A la aparición de sinopsis inaceptables antes por la intolerancia de la censura y en las que empezaron a tener más relevancia el sexo, la religión, los ritos, la violencia física y moral, las drogas o la locura mental, le acompañó además una nueva metodología que concedió más libertad experimental al montaje, que explotó los recursos de las lentes y los filtros de las cámaras y convirtió al sonido en un componente tan relevante como los propios intérpretes. Unos y otros avances se aprecian en magníficos films como El graduado (Mike Nichols, 1967), En el calor de la noche (Norman Jewison, 1967), Danzad, danzad, malditos (Sydney Pollack, 1969), La conversación (Francis Ford Coppola, 1974), El prestamista (Sidney Lumet, 1965), Grupo salvaje (Sam Peckinpah, 1969), El seductor (Don Siegel, 1970) o Cowboy de medianoche (John Schlesinger, 1969).
Pero esos mismos progresos de forma y fondo también ayudan a estropear películas deficientes como ¿Quién teme a Virginia Wolf? (Mike Nichols, 1967), El compromiso (Elia Kazan, 1969), Matadero cinco (George Roy Hill, 1971), M.A.S.H. (Robert Altman, 1970), Mujeres enamoradas (Ken Russell, 1969), Performance (Nicholas Roeg, 1970), Ceremonia secreta (Joseph Losey, 1968) o Easy Rider (Dennis Hopper, 1969).
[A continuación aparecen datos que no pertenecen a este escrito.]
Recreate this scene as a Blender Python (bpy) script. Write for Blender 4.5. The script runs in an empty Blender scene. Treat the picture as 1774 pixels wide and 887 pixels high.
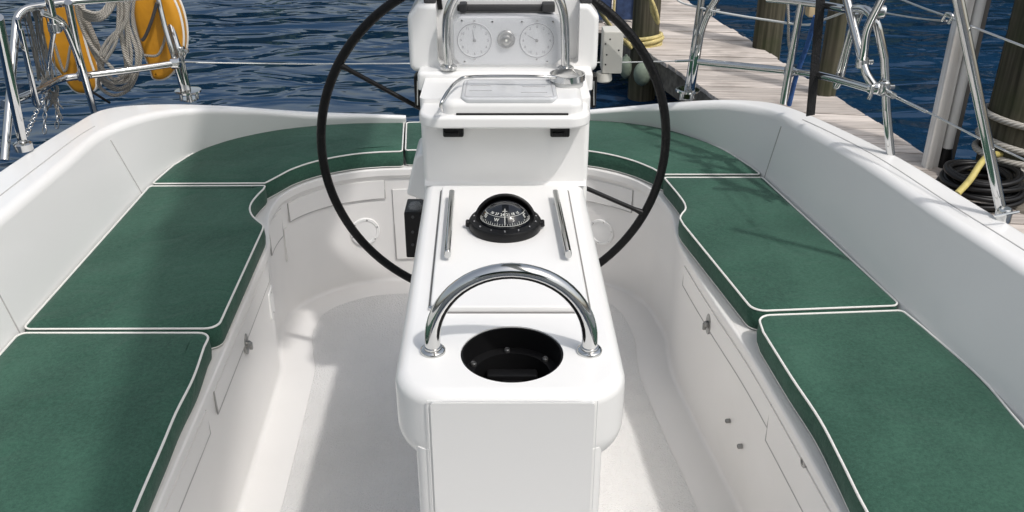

Los viejos clichés se fueron guardando para reaparecer décadas más tardes en reservadas e inofensivas películas americanas. Llegó el destape y la brutalidad emocional. Dejaron de ser tabú algunos temas malditos para los censores y los ciudadanos bienpensantes como las relaciones íntimas entre generaciones opuestas (Harold y Maude, Verano del 42, El último tango en París), la obsesión sexual (El coleccionista, El estrangulador de Boston) el lesbianismo y la homosexualidad (La calumnia, Domingo, maldito domingo), los ritos satánicos (La semilla del diablo, El exorcista), o el descenso a los infiernos personales (Corredor sin retorno, Una mujer bajo la influencia, Hardcore).